Avec Stanislas Nordey, Laurent Sauvage, Emmanuelle Béart, Claire Ingrid Cottanceau, Anne Mercier, Véronique Nordey

 

 

 

 Lors de son précédent spectacle au Théâtre de la Colline (Tristesse animal noir), Stanislas Nordey avait surpris, par une mise en scène axée sur une scénographie splendide. Cela ne masquait pas pour autant l'exigence du texte d'Anja Hilling.

 

 Avec "Par les villages", on pourrait dire que Nordey retrouve ses fondamentaux, et le spectateur n'ayant plus comme point d'appui la même splendeur visuelle, doit se confronter directement à un texte singulier, conçu par Peter Handke comme un poème dramatique. Pour Nordey, fasciné depuis longtemps par ce texte, c'est un défi supplémentaire à sa volonté d'exploration qui s'offre à lui.
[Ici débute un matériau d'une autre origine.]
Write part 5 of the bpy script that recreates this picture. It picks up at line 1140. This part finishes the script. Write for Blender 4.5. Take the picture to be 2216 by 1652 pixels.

Un défi tel qu'il s'empare du rôle principal, celui de Hans, avec comme point d'orgue un très long monologue intervenant au coeur de la pièce.

 

  "Par les villages" conçu comme une succession de monologues, raconte l'histoire d'un retour : celui de Gregor, écrivain, dans son village natal, et les retrouvailles avec son frère et sa soeur qui lui dénient le droit d'obtenir son héritage. Le sujet, qui met en scène le retour d'un fils prodigue, a nourri bien des textes de la littérature, mais la pièce de Handke, plus que jamais, donne à Nordey, une fois de plus, l'occasion de pousser son esthétique théâtrale dans ses derniers retranchements. Il faut voir Laurent Sauvage, qui joue le rôle de Gregor, errer une bonne partie de la pièce (près de quatre heures avec entracte) sur le plateau, n'ayant au fond que quelques paroles à sa disposition, son personnage essuyant la plupart du temps les feux des reproches de Hans ou de sa soeur.

 

 Plus que jamais, Nordey opte pour une frontalité radicale, les comédiens étant la plupart du temps tournés vers la salle. Cette exigence scénique - qui colle parfaitement à la nature monologuée du texte de Handke - renvoie au bout du compte à une forme de théâtre antique, dont on se doute que Nordey cherche à en retrouver la simplicité graphique et orale.

 

 Devant cette difficulté, les comédiens ont largement le temps d'exprimer leur qualité. A chaque monologue qui se succède, ce sont littéralement des morceaux de bravoure auxquels on assiste, avec chacun une spécificité : particulièrement frappant est celui d'Annie Mercier, qui apporte, de sa voix grave, un moment ludique à la pièce, en un mélange de diatribe et de dérision. Véronique Nordey, avec ses inflexions fragiles, introduit une belle sensibilité à son personnage tandis qu'Emmanuelle Béart insuffle, de son timbre clair, une sorte de pureté à l'ensemble.

 

 Au centre donc de "Par les villages" brille le monologue de Hans, le plus long de la pièce, que Stanislas Nordey interprète avec son jeu caractéristique : mouvements des bras saccadés, tête qui bouge de manière mécanique ; une sécheresse du corps qui semble tout droit sortie de "Clôture de l'amour", comme si, face à un texte exigeant, fleuve, il fallait maintenir le corps dans un cadre et un espace rigoureux. D'autant plus que le mode qu'appelle ce monologue, où percent nombre d'invectives, est celui de la profération. Il n'est pas sûr pour autant que Nordey arrive, de bout en bout, à maintenir l'intensité requise par ce rôle, tant on sent un épuisement à dire un tel texte. Mais il faut saluer sa détermination et son engagement.

 

 C'est dans le monologue final qu'on prend encore plus la mesure de ce texte épique, qui prend littéralement une dimension chorale, digne de la tragédie grecque, que Handke a beaucoup étudiée. Nova, superbement interprétée par Claire Ingrid Cottenceau, endosse le rôle d'une oracle qui distribue les maximes sur les attitudes à adopter. Paradoxe d'un texte qui se veut ancré dans le présent, mais dont la nature de sermon peut laisser perplexe. Mais c'est aussi à ce moment que la comédienne parachève - par ses gestes, ses déplacements - l'idée que dans le minimalisme de la mise en scène de Stanislas Nordey, les corps peuvent encore danser.